Historic Orkney

Yesnaby is renowned for its spectacular Old Red Sandstone coastal cliff scenery which includes sea stacks, blowholes, geos and frequently boiling seas. A car park, coastal trail and interpretive panels serve visitors. The area is popular with climbers because of Yesnaby Castle, a two-legged sea stack just south of the Brough of Bigging.

The stack is sometimes described as a smaller version of the Old Man of Hoy Yesnaby is also one of the very few places where Primula scotica grows.






Stromness, This 18th century settlement built around the sheltered natural harbour “Hamnavoe” Orkneys second largest town has much to offer.

Its winding streets with views to the busy harbour combined with an array of shops, cafes, the Stomness Museum and the pier Art Centre. A photographers dream.



 Stromness street


The Earl’s Bu and Church, Orphir


The Orkneyinga Saga, dating to about 1136, tells of a great Yule feast given by Earl Paul at his bu, or residence, in Orphir. It describes a ‘large drinking-hall’ next to a ‘magnificent church’. The remains of that church survive today. 

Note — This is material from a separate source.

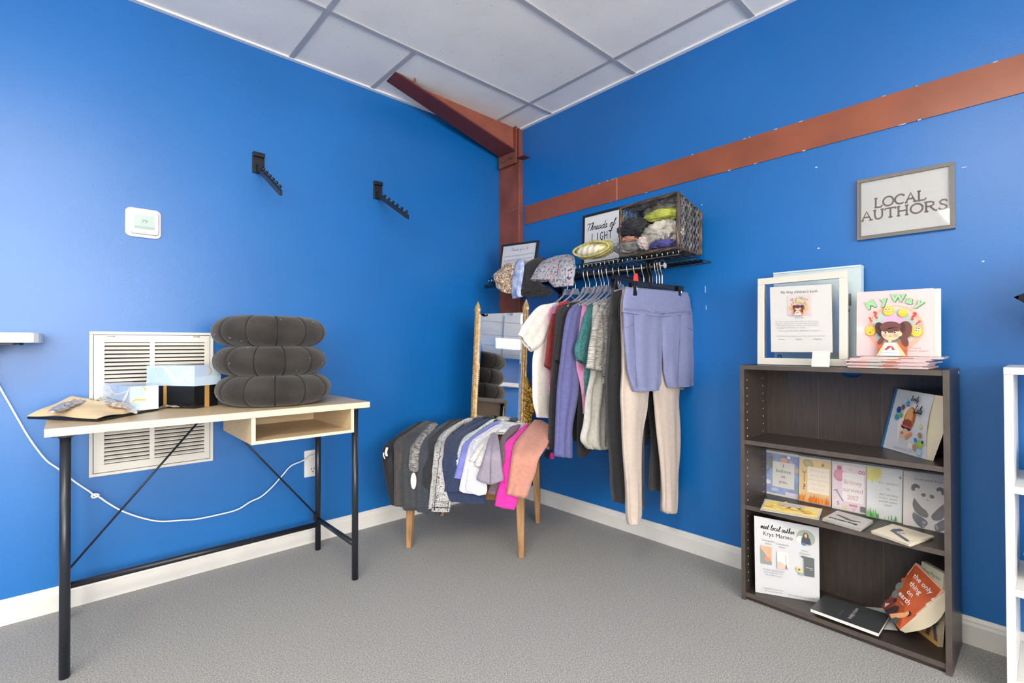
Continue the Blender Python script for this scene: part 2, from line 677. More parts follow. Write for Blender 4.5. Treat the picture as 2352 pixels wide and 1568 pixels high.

The church, dedicated to St Nicholas, has the distinction of being one of only two round medieval churches in Scotland. Beside it lie the remains of a large building, which may well have been the ‘drinking hall’. 




Scapa Flow one of the world’s largest natural harbours was the Naval Base for the British Fleet during the First and Second World Wars. During WW1 saw the scuttling of the German Fleet and WW2 saw the sinking of the Royal Oak leading to the construction of The Churchill Barriers

The Churchill Barriers link the Orkney Mainland to the South Isles by four causeways. Thetotal length of the barriers are 1.5 miles (2.3km)

They were built in the 1940s primarily as naval defences to protect Scapa Flow but now serve as road links to the small communities on Burray and South Ronaldsay.


Churchill Barriers


Most of the labour was provided by over 1300 Italian prisoners of war.

The prisoners were held in three camps, 600 at Camp 60 on Little Holm and the remaining 700 at two camps on Burray. The Miracle of Camp 60 being the most renowned. Here the prisoners built the ornate Italian Chapel which still survives and has become one of Orkneys most popular tourist attractions.



 The Italian Chapel constructed from two Nissen huts.


St. Magnus Cathedral – Part of our Viking History, the Cathedral was originally under Norwegian jurisdiction.

Britain’s most northerly Cathedral, known as the 'Light in the North' was founded in 1137 by Earl Rognvald in honour of his Uncle Magnus and took over 300 years to complete.